India’s growth will bounce back after a sharp slowdown:Urjit Patel.
MUMBAI : India’s growth will bounce back after a sharp slowdown triggered by Prime Minister Narendra Modi’s clampdown on cash, said central bank Governor Urjit Patel.
“Almost everyone agrees that the impact is going to be a sharp ‘V,’ that we would have a downgrade of growth for a short period of time,” Patel told CNBC-TV18 in an interview telecast Friday. “However the remonetization has happened at a fast pace and that was part of the plan.”
The benefits of the unprecedented Nov. 8 decision to cancel 86 percent of currency in circulation will take time to fully play out and need more work to ensure they’re lasting, he said. His statement follows record outflows from Indian stocks last quarter as investors fretted about the impact of the demonetization as well as a U.S. interest-rate increase that economists say has ended India’s easing cycle.
Patel kept the benchmark repurchase rate unchanged at 6.25 percent for a second straight meeting this month and changed the policy stance to “neutral” from “accommodative,” the first change since 2015. While consumer-price gains slowed, core inflation — which strips out volatile food and fuel costs — has been sticky and imperils the 4 percent mid-point of India’s inflation target range, Patel said.
“So, given how the inflation outlook changes, if at all, over the next few readings in terms of the data that comes about and our projections based on that for the next fiscal year,” a neutral stance gives the Reserve Bank of India more flexibility to cut, raise or hold rates as compared with an accommodative stance, he said.
US Trade Policy
“The comments do suggest that the rate easing cycle is over,” said Shilan Shah, Singapore-based India Economist at Capital Economics. “Demand is picking up as is spending which means we will see a strong recovery in growth.”

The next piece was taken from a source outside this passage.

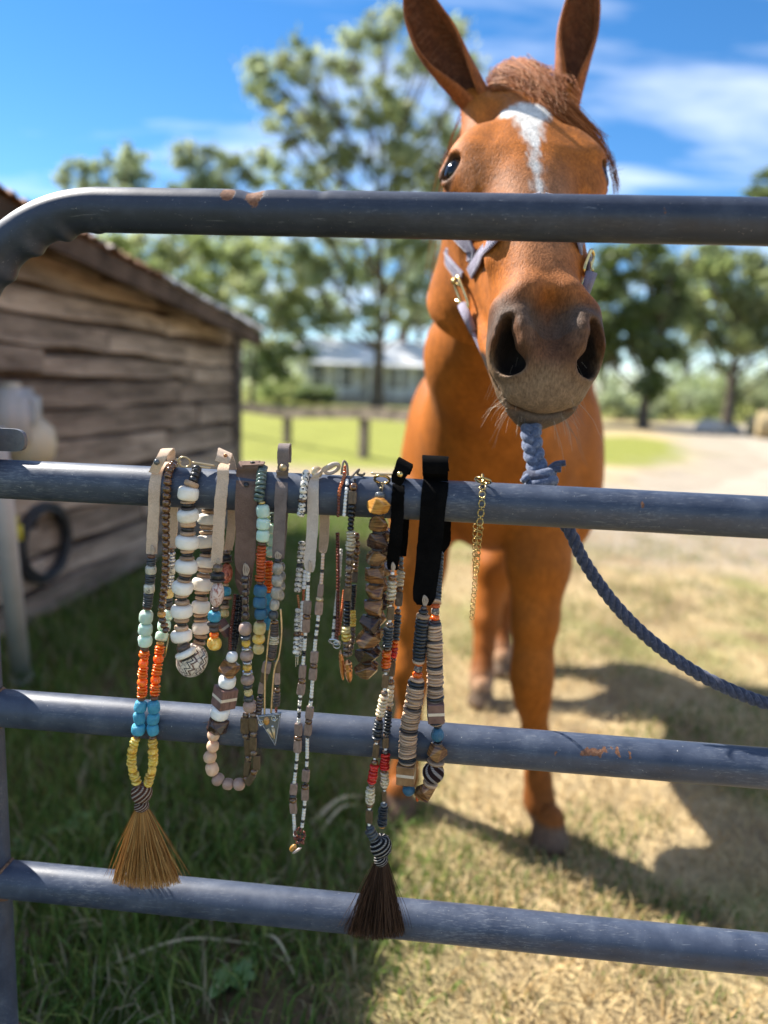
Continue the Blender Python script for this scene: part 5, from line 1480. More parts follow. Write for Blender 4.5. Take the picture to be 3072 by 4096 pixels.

Patel also expressed concern about a potential shift to trade protectionism under U.S. President Donald Trump but said financial markets have priced in most of the expected interest-rate increases from the Federal Reserve.
India’s sound macroeconomic fundamentals — smaller budget deficit, flexible inflation targeting, high foreign-currency reserves and a modest current-account deficit — put the country in a good place to weather volatility, he said.
“We are at an important juncture and the possibility of negative consequences for countries around the world is a possibility,” Patel said. “Asia may come in for special treatment because almost two-thirds of the U.S. trade deficit in goods is with respect to Asia. We just have to see how things evolve in terms of tangible policy changes which the U.S. government so far seems to be fairly determined to carry through.”
India must stick with its open trade regime, he said. Patel also said that the rupee is “broadly where it should be.” The currency has gained 1.2 percent in 2017 to 67.11 a dollar as of 9:28 a.m. in Mumbai, after falling to a record last year.
Concerns for India stem from a hardening of global commodity prices and “lack of a consistent policy enunciation from major economies is the main source of volatility,” Patel said. The RBI predicts gross value added — a key input of gross domestic product — to grow 7.4 percent in the fiscal year starting April 1 from 6.9 percent the previous year.
“The best way that a central bank can support growth on a durable basis is to ensure that the inflation is low, stable, there is financial stability and that is the role that the central bank plays,” Patel said.